Until recently, it was difficult to find large numbers of galaxies at near-IR wavelengths. But significant advances in the size of IR detector arrays have allowed the Persson group to survey one-square degree of sky. They find and measure thousands of these objects’ brightness, estimate their distances and intrinsic luminosities, and examine the way they cluster. The group is developing another camera with a focal plane IR detector array 25 times more powerful than that of the present camera to survey with unprecedented depth and area.
Serendipitously, Persson’s group (and others) found distant galaxies that emit virtually all of their energy in the infrared. These objects are so rare that enormous areas of sky must be studied to find them. Preliminary evidence suggests they are a varied population: most seem to be passively evolving objects in which star formation stopped several billion years ago, while some appear to have intense star formation within optically opaque dust clouds.

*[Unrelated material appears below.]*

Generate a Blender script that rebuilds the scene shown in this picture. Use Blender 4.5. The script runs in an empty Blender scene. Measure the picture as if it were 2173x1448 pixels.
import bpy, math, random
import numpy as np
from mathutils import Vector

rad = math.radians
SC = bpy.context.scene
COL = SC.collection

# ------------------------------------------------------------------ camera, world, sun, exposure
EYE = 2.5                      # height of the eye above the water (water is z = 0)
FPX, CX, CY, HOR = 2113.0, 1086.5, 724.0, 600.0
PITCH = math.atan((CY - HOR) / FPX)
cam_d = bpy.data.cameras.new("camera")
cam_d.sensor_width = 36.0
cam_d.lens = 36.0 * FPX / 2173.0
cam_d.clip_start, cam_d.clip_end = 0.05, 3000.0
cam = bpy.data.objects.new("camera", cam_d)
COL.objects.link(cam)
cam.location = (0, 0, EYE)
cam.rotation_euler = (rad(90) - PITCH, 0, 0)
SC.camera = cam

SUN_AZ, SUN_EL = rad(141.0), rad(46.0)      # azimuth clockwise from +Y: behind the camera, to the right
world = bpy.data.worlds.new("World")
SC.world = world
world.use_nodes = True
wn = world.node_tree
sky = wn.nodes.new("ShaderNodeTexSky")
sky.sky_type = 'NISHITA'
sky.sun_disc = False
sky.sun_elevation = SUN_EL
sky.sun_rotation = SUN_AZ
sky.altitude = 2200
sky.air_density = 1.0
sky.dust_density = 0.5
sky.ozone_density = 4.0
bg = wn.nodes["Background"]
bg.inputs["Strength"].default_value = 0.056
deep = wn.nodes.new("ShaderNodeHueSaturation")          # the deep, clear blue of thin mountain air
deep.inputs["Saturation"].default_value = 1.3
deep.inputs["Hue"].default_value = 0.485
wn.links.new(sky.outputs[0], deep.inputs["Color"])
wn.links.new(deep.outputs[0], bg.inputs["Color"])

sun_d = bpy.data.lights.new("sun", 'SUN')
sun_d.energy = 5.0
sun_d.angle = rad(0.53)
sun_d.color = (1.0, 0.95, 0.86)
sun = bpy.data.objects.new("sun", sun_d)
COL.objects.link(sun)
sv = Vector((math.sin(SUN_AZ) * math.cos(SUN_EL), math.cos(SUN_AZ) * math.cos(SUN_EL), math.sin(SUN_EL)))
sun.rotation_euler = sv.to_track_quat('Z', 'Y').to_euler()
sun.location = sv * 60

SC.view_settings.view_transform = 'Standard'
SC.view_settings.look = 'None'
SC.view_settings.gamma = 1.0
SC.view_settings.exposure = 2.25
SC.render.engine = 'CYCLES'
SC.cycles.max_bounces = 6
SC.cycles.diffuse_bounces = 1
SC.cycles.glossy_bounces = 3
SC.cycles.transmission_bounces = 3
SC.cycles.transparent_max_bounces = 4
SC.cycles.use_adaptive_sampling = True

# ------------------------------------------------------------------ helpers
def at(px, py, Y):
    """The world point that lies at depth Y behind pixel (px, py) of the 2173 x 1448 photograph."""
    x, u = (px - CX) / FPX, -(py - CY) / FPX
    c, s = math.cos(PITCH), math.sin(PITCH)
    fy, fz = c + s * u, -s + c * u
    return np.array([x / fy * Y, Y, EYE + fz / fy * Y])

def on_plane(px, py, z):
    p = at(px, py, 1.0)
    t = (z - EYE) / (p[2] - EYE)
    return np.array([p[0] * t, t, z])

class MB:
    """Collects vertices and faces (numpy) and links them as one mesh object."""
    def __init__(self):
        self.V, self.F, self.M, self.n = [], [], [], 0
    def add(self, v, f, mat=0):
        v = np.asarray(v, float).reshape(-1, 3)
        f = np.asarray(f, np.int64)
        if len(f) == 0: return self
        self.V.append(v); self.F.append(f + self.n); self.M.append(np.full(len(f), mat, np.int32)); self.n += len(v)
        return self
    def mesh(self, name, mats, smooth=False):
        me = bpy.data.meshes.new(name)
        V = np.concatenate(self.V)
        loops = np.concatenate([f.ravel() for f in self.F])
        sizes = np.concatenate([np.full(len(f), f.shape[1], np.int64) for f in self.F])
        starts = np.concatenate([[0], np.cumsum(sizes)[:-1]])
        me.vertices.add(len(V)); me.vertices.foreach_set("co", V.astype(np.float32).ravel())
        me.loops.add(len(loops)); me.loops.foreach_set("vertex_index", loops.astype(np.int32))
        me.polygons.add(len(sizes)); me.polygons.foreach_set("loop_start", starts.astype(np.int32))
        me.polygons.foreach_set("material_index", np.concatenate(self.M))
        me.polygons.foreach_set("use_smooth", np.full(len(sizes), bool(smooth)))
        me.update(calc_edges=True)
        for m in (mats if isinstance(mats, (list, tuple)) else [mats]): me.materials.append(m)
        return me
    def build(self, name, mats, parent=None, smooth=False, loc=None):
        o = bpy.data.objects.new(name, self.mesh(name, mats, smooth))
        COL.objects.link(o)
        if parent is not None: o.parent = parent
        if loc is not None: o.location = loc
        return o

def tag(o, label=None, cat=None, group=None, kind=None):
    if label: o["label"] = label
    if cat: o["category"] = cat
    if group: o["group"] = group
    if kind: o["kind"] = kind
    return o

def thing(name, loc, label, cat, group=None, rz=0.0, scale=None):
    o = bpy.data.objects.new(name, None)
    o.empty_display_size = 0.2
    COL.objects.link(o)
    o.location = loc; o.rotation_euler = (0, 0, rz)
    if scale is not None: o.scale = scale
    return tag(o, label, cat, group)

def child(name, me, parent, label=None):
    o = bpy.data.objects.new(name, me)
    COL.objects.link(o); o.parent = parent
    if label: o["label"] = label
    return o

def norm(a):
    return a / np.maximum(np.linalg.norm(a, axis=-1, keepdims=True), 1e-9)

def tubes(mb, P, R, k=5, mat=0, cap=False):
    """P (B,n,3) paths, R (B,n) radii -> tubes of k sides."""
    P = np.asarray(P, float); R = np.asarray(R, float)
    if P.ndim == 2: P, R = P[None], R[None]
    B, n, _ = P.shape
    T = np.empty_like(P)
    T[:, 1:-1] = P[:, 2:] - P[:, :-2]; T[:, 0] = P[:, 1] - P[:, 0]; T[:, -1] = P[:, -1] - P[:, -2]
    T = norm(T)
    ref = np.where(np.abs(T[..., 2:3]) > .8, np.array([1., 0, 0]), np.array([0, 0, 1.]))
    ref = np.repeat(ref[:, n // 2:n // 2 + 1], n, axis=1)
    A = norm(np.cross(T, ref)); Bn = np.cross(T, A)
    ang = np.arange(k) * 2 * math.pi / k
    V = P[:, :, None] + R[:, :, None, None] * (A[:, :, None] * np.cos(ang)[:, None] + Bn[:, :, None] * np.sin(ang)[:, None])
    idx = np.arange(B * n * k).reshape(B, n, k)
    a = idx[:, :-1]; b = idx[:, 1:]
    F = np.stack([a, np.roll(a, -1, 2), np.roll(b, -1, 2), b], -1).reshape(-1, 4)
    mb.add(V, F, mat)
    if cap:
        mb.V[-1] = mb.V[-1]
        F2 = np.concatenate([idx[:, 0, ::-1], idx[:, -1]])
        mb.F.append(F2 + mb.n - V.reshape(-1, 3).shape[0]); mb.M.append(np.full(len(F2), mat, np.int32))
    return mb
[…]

Persson and collaborators also study the distance-scale of the universe using newly found Type Ia supernovae—exploding stars that may provide the key to reconcile the timescale, geometry, and mass content of the universe within the framework of general relativity. These supernovae events appear to have a well-defined brightness and as they rise to maximum luminosity and decline, and equivalent luminosity at maximum, which can be used to determine relative distances.
To determine that local and distant supernovae are physically equivalent, the scientists are looking at their light variation over time at near-infrared wavelengths. This work is used to calibrate their distances and it is overcoming systematic effects that hamper optical observations.
Persson received his B.Sc. in physics from McGill University and his Ph.D. in astronomy from Caltech. Before joining Carnegie in 1975, he was a postdoctoral associate at Harvard College Observatory.